Mai con i 5 Stelle. Provino a governare loro, con l’altro vincitore delle elezioni, la Lega. La linea dettata da Matteo Renzi all’indomani della disfatta elettorale è chiara. Mai!
Epperò nel Pd comincia a stagliarsi un’area dialogante che, in vista delle imminenti consultazioni di Mattarella, vorrebbe far uscire dall’angolo un partito che la sua, invece, avrebbe ancora da dirla, ma che in occasione della scelta dei presidenti di Camera e Senato «non ha toccato palla», per scelta tattica. Dario Franceschini – che peraltro si dice avesse già tentato una sortita subito dopo il 4 marzo – sta tessendo la sua tela. A lungo termine, se è vero che il ministro della cultura punti al 2022, quando scadrà il mandato di Mattarella.
Ma per capire cosa bolla nel pentolone del Nazareno – e di quale sia la partita «solita» all’interno di un partito che ha avuto la responsabilità della guida del paese per cinque anni – bisogna leggere l’illuminante intervista ad Andrea Orlando oggi sul Corriere della sera. «La salita al Colle – dice – è la prima occasione nella quale il Pd può parlare agli italiani e dire che tipo di opposizione vogliamo fare alla eventuale nascita di un governo giallo-verde».
La chiave di tutto – dei futuri, dei presenti, ma soprattutto dei passati rapporti di forza all’interno del Pd – sta nell’affermazione che segue: «se è ineluttabile (fare opposizione ndr.), dobbiamo decidere se gli facciamo una opposizione da destra o da sinistra». Che uno si chiede: ma che opposizione vuoi fare a un governo con – dentro – Salvini e FdI? Un governo in cui il detentore della golden share sono i 5 Stelle che hanno un’idea della rappresentanza che non sembra proprio in linea con quella di una sinistra moderna e liberaldemocratica? Perché è questa la sinistra che vuole il Pd, giusto?
Orlando, per giustificare la linea aperturista, propone – da politico navigato – la distinzione tra «dialogo» e «alleanza» con i pentastellati (cosa vuol dire «dialogo»: non sfiducia come alla fine degli anni Settanta?), ma ho l’impressione che la necessità di parlare con di Maio, più che un servizio al paese, sia funzionale alla riproposizione del vecchio schema che ha azzoppato il segretario uscente.

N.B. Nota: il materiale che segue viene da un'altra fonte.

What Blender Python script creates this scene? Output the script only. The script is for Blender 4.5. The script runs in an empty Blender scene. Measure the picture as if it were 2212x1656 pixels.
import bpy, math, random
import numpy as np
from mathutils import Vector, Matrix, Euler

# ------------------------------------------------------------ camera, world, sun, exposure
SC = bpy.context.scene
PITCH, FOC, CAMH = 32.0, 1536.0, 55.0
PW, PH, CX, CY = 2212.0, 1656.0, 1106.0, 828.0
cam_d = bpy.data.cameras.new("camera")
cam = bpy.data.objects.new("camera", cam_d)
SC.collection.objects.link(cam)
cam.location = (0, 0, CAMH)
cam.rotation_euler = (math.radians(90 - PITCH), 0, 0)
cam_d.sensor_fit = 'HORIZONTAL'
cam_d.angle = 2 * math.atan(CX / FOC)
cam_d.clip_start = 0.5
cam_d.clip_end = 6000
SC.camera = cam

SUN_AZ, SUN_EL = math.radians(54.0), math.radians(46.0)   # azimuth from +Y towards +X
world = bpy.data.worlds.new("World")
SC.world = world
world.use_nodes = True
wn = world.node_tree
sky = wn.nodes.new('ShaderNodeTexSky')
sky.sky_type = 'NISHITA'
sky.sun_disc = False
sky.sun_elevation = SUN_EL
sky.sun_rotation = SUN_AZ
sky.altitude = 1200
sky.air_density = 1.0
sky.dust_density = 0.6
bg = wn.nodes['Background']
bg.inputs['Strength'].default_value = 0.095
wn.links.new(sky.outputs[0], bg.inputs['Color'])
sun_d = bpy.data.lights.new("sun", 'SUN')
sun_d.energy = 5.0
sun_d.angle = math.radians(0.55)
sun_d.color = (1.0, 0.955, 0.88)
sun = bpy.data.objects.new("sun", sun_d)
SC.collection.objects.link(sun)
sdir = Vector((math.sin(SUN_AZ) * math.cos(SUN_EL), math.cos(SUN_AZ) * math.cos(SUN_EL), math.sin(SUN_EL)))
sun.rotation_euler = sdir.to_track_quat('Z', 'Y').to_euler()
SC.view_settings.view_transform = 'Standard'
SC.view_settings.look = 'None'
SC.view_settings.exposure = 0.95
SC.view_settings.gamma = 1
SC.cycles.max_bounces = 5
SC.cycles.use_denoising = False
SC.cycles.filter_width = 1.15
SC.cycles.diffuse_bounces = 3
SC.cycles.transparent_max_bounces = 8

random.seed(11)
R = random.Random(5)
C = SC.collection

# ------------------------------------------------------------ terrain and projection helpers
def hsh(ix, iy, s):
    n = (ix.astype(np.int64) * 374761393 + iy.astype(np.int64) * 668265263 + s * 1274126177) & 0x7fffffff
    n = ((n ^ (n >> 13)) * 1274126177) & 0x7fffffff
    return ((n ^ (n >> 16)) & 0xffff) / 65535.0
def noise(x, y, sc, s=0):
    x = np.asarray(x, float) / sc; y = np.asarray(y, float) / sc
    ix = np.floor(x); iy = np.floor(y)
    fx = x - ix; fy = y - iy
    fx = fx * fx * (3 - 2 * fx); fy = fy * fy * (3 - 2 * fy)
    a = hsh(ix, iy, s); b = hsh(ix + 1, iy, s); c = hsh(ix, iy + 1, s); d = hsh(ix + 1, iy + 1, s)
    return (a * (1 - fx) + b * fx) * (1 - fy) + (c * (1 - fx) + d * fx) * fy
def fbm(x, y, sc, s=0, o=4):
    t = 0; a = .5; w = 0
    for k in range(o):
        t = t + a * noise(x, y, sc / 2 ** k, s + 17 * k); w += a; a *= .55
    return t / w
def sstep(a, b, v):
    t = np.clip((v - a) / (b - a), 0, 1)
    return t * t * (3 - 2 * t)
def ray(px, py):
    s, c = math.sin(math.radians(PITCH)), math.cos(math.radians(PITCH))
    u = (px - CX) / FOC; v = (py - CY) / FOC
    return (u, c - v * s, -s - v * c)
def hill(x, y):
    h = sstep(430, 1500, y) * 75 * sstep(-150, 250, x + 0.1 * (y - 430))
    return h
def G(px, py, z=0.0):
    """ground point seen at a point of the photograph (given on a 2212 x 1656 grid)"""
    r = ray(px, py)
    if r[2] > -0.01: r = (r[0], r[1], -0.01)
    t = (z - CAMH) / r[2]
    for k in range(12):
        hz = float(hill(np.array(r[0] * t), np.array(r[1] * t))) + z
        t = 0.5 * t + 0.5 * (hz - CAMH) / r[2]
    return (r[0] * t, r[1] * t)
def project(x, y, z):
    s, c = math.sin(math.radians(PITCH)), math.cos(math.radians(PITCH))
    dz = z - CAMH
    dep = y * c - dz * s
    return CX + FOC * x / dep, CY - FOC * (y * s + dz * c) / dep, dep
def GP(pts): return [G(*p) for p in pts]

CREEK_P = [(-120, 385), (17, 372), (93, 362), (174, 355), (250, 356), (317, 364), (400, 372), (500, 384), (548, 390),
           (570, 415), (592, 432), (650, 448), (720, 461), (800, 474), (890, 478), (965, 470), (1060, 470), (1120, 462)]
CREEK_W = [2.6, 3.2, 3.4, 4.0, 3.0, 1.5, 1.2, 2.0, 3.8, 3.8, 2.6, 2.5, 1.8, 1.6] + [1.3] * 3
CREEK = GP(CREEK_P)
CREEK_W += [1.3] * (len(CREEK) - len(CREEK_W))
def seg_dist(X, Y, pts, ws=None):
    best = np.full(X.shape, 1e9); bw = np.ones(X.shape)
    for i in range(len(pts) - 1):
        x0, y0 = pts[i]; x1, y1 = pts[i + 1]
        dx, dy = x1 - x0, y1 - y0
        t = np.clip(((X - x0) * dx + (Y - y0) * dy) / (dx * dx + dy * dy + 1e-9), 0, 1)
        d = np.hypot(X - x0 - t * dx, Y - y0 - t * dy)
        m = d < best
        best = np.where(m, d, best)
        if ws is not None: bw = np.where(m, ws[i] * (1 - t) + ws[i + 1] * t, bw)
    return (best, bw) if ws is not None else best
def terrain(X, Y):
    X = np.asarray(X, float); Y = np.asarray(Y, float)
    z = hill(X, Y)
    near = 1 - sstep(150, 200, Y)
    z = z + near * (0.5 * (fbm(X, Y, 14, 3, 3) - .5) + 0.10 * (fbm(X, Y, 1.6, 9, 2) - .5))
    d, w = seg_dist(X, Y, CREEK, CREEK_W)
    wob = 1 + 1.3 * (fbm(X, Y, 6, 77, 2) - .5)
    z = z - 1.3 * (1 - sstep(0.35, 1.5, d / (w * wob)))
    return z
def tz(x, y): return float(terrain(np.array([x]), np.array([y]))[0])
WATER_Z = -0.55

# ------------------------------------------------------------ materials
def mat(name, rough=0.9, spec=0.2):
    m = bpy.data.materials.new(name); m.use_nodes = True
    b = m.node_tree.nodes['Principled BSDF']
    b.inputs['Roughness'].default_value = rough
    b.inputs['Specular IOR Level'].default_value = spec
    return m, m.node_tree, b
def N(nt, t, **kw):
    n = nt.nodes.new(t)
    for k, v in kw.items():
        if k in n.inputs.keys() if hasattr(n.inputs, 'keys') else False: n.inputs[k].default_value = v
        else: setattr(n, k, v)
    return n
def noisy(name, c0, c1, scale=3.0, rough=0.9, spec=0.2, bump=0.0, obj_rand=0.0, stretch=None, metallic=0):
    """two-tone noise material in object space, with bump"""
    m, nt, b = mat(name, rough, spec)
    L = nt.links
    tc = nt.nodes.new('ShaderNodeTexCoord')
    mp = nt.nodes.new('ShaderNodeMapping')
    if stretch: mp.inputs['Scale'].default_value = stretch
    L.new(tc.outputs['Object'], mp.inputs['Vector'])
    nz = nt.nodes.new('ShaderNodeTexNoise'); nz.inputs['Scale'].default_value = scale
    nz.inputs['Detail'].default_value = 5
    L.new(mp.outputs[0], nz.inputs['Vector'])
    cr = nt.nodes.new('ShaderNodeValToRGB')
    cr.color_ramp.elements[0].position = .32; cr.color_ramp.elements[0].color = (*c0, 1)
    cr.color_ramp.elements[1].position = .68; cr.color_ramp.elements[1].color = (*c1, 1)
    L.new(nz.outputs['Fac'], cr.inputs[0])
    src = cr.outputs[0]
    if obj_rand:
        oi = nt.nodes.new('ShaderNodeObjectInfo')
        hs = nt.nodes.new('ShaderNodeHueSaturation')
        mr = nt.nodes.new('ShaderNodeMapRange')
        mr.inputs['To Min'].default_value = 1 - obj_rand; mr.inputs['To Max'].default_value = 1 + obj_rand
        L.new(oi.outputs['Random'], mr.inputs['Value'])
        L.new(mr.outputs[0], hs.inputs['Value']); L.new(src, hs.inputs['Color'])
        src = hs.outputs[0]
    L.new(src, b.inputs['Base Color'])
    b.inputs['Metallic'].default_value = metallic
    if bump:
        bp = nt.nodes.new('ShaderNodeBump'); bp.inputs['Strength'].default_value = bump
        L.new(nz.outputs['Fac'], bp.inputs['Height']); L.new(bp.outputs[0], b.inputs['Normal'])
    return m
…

Nelle parole di Orlando torna in superficie il fiume carsico della lotta interna che ha impedito a Renzi – per colpa anche di Renzi e della sua fretta, sia chiaro – di sfruttare appieno un’occasione forse irripetibile per riformare un paese ripiombato nel pieno della Prima Repubblica. Quando Orlando dice – oggi – che il Pd deve fare «opposizione di sinistra» continua a pensare che – ieri – Renzi non lo sia stato abbastanza e che – domani – abbia intenzione di portare il partito su posizioni che lo saranno sempre meno.
«Il rischio più grande per il Pd – ecco il punto, spiegato bene – è smarrire la sua funzione. Non abbiamo molto tempo e io vedo due strade. Attendere l’eventualità che Forza Italia sia dilaniata dall’Opa di Salvini e capitalizzare l’uscita di parte di quell’elettorato, oppure provare a recuperare i milioni di voti popolari andati a Lega e 5 Stelle».
Qua si pensa che il voto della sinistra riformista – quello cui il Pd deve puntare – non sia andato a Lega e 5 Stelle, ma che sia rimasto impiastricciato nelle beghe interne di un partito che non ha ancora avuto il coraggio di prendere il mare aperto. Mare in cui, a breve, ci saranno anche quei pezzi di centro che con Salvini non ci vogliono stare.
Ecco perché la partita che si sta giocando nel Pd non è solo «tattica», ma riguarda il futuro della sinistra.